Eve Sandler is a second-generation New York artist whose work encompasses many mediums. She is a painter, multi-media installation artist, filmmaker, jeweler and performer.

Eve's wearable pieces are highly sought after by collectors and have been featured in Vogue and Essence Magazines, Bergdorf Goodman, the Walters Art Museum and Horchow Catalogue. She mixes materials such as bronze, gold, brass and silver with semi-precious gem stones, crystals, porcupine quills and pearls, with vintage and rare beads from her collection gathered from around the world.

In her artwork, Sandler has explored themes of black female experience, archetypes, ritual and the sacred. A decade ago she began a series of rose photographs that are now being shown for the very first time. They are deeply felt meditations on human experience that intimately reveal to us the inherent beauty of change and transformation in our lives.

Eve's artwork has been exhibited in numerous museum shows including two at the Smithsonian Institution: "Resonant Forms: Contemporary Black Women Sculptors" and "Mami Wata: Arts for Water Spirits in Africa and Its Diasporas." She has shown at the Contemporary Arts Museum Houston, the Frans Hal Museum, Netherlands, the New Orleans Museum of Art, the Wadsworth Atheneum Museum of Art, Connecticut, the Fowler Museum, Los Angeles, Rush Art Gallery, New York, and the Studio Museum in Harlem, where she was an Artist in Residence.


Sandler has received numerous awards and fellowships for her work including grants from the Pollack-Krasner Foundation, The Beards Fund, Art Matters, New York State Council on the Arts (NYSCA) and a New York Foundation For The Arts (NYFA) Fellowship for Video. Sandler was an artist-in residence at The Studio Museum in Harlem, a visiting artist and lecturer at The School of The Art Institute in Chicago, The Mason Gross School of Art at Rutgers University and taught in the Painting Department at the State University of New York at Purchase.

In her "High Maintenance" sculpture and installation series Sandler examines contemporary beauty culture using synthetic hair, fingernails, and other beauty supplies as materials. Curator Debra Willis-Kennedy wrote of this series that "Sandler creates a charged politicized environment." Pronounced "hilarious" by the Washington Post, these edgy works weave together hair-stories of adornment with politics of beauty, race and power. In a series of related sculptures, Sandler configures elegant totems of domestic unrest from steel wool, baby bottle nipples, feather dusters and other household paraphernalia.
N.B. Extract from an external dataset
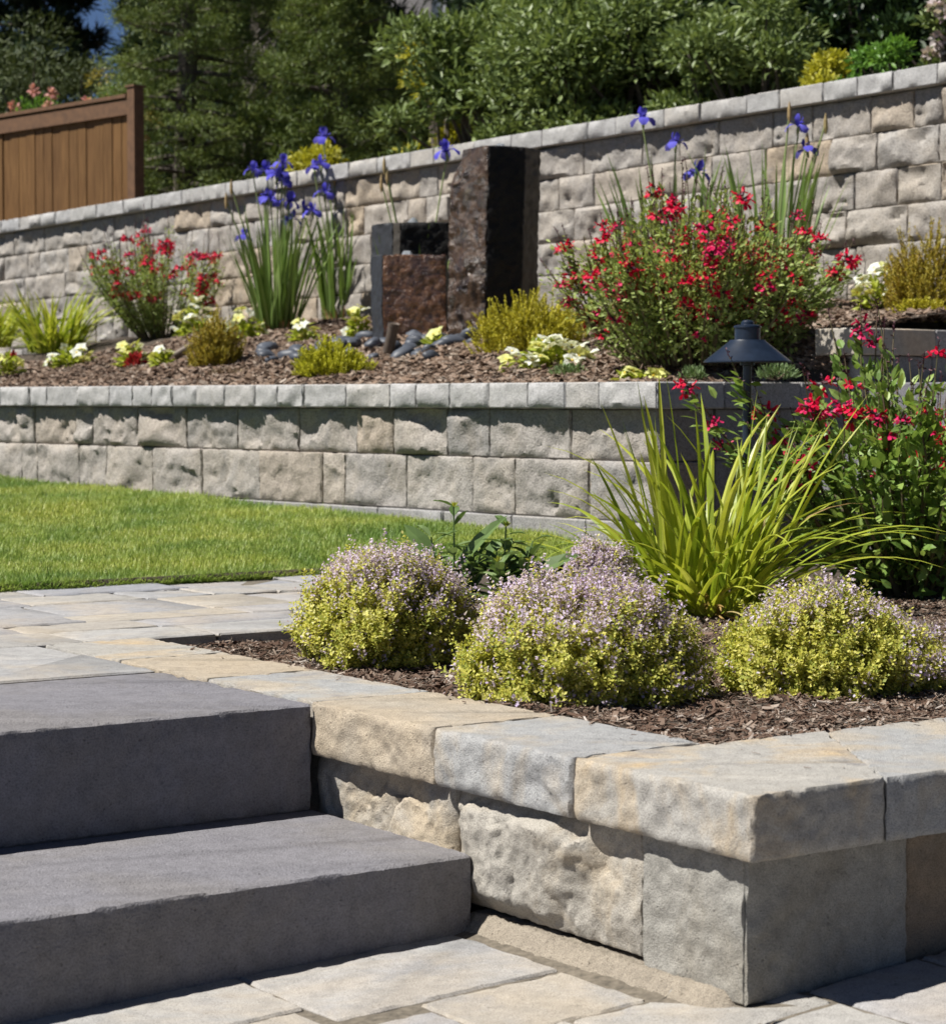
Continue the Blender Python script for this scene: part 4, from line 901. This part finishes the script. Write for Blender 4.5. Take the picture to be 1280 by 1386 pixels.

In her role as an artist/activist, Sandler also creates dramatic forms of ritualized protest as street theater. She founded Women In Mourning And Outrage in response to the police killing of Amadou Diallo. Dressed in symbolic black veils, Women In Mourning And Outrage has been a vigilant and visible presence in New York City that has come to signify the grieving of mothers and sisters of those killed by acts of brutality. Hundreds of women have participated in their actions.